YOUR OBJECTIVE
Copy exactly, please, the lines of the data from its start through the line containing "poly('islet_mud', [(p.x, p.y)".

INFORMATION SHOWN
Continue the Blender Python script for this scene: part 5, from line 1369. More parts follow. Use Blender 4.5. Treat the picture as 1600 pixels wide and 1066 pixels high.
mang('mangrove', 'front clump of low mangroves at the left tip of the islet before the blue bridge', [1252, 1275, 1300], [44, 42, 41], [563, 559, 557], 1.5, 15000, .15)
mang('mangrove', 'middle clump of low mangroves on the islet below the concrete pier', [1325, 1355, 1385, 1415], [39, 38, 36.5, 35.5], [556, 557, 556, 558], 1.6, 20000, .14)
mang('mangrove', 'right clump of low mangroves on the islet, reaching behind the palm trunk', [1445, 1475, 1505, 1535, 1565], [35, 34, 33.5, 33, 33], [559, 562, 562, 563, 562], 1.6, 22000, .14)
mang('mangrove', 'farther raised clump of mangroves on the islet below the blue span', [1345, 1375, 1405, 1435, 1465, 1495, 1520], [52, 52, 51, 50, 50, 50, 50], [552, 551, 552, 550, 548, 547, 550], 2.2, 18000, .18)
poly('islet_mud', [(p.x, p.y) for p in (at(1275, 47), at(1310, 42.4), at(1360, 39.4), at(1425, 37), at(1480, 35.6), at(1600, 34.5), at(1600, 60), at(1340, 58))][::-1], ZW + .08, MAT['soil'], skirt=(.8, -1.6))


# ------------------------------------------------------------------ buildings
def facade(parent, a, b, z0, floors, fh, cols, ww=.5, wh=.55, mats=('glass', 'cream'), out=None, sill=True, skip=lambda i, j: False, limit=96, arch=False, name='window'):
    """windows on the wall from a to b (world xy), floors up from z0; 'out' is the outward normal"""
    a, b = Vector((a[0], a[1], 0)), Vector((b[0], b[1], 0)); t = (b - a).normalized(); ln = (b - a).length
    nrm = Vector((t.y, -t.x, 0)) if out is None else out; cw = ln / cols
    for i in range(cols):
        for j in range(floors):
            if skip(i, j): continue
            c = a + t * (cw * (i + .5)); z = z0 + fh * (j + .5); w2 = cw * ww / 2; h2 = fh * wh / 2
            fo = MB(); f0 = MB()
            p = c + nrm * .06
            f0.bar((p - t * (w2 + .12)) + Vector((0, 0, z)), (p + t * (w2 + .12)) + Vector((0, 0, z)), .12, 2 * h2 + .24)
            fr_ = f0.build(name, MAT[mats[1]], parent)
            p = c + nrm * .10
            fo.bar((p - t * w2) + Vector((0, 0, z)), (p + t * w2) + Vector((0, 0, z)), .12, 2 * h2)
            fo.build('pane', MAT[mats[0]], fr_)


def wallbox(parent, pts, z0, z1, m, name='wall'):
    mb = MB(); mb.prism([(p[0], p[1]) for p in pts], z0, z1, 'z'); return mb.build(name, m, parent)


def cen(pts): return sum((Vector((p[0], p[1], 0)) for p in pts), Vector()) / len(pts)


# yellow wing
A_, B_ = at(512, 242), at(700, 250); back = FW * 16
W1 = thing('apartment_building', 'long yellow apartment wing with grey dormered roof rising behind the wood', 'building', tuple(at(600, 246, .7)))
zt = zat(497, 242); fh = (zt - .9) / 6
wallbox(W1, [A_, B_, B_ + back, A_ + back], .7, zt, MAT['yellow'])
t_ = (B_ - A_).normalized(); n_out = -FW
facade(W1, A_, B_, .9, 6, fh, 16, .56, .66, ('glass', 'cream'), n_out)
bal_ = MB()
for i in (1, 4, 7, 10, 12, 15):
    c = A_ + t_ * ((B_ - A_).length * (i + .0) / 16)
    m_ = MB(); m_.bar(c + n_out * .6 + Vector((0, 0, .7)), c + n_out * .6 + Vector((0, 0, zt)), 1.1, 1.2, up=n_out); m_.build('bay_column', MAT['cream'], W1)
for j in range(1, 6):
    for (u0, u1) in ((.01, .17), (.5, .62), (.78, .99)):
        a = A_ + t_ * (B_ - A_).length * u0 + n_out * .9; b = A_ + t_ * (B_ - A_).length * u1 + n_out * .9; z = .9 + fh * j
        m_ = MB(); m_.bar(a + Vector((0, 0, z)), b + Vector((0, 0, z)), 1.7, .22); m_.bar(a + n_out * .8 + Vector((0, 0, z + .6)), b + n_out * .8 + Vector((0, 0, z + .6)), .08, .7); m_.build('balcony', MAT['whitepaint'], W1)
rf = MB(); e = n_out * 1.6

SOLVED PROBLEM
Continue the Blender Python script for this scene: part 5, from line 1369. More parts follow. Use Blender 4.5. Treat the picture as 1600 pixels wide and 1066 pixels high.
mang('mangrove', 'front clump of low mangroves at the left tip of the islet before the blue bridge', [1252, 1275, 1300], [44, 42, 41], [563, 559, 557], 1.5, 15000, .15)
mang('mangrove', 'middle clump of low mangroves on the islet below the concrete pier', [1325, 1355, 1385, 1415], [39, 38, 36.5, 35.5], [556, 557, 556, 558], 1.6, 20000, .14)
mang('mangrove', 'right clump of low mangroves on the islet, reaching behind the palm trunk', [1445, 1475, 1505, 1535, 1565], [35, 34, 33.5, 33, 33], [559, 562, 562, 563, 562], 1.6, 22000, .14)
mang('mangrove', 'farther raised clump of mangroves on the islet below the blue span', [1345, 1375, 1405, 1435, 1465, 1495, 1520], [52, 52, 51, 50, 50, 50, 50], [552, 551, 552, 550, 548, 547, 550], 2.2, 18000, .18)
poly('islet_mud', [(p.x, p.y) for p in (at(1275, 47), at(1310, 42.4), at(1360, 39.4), at(1425, 37), at(1480, 35.6), at(1600, 34.5), at(1600, 60), at(1340, 58))][::-1], ZW + .08, MAT['soil'], skirt=(.8, -1.6))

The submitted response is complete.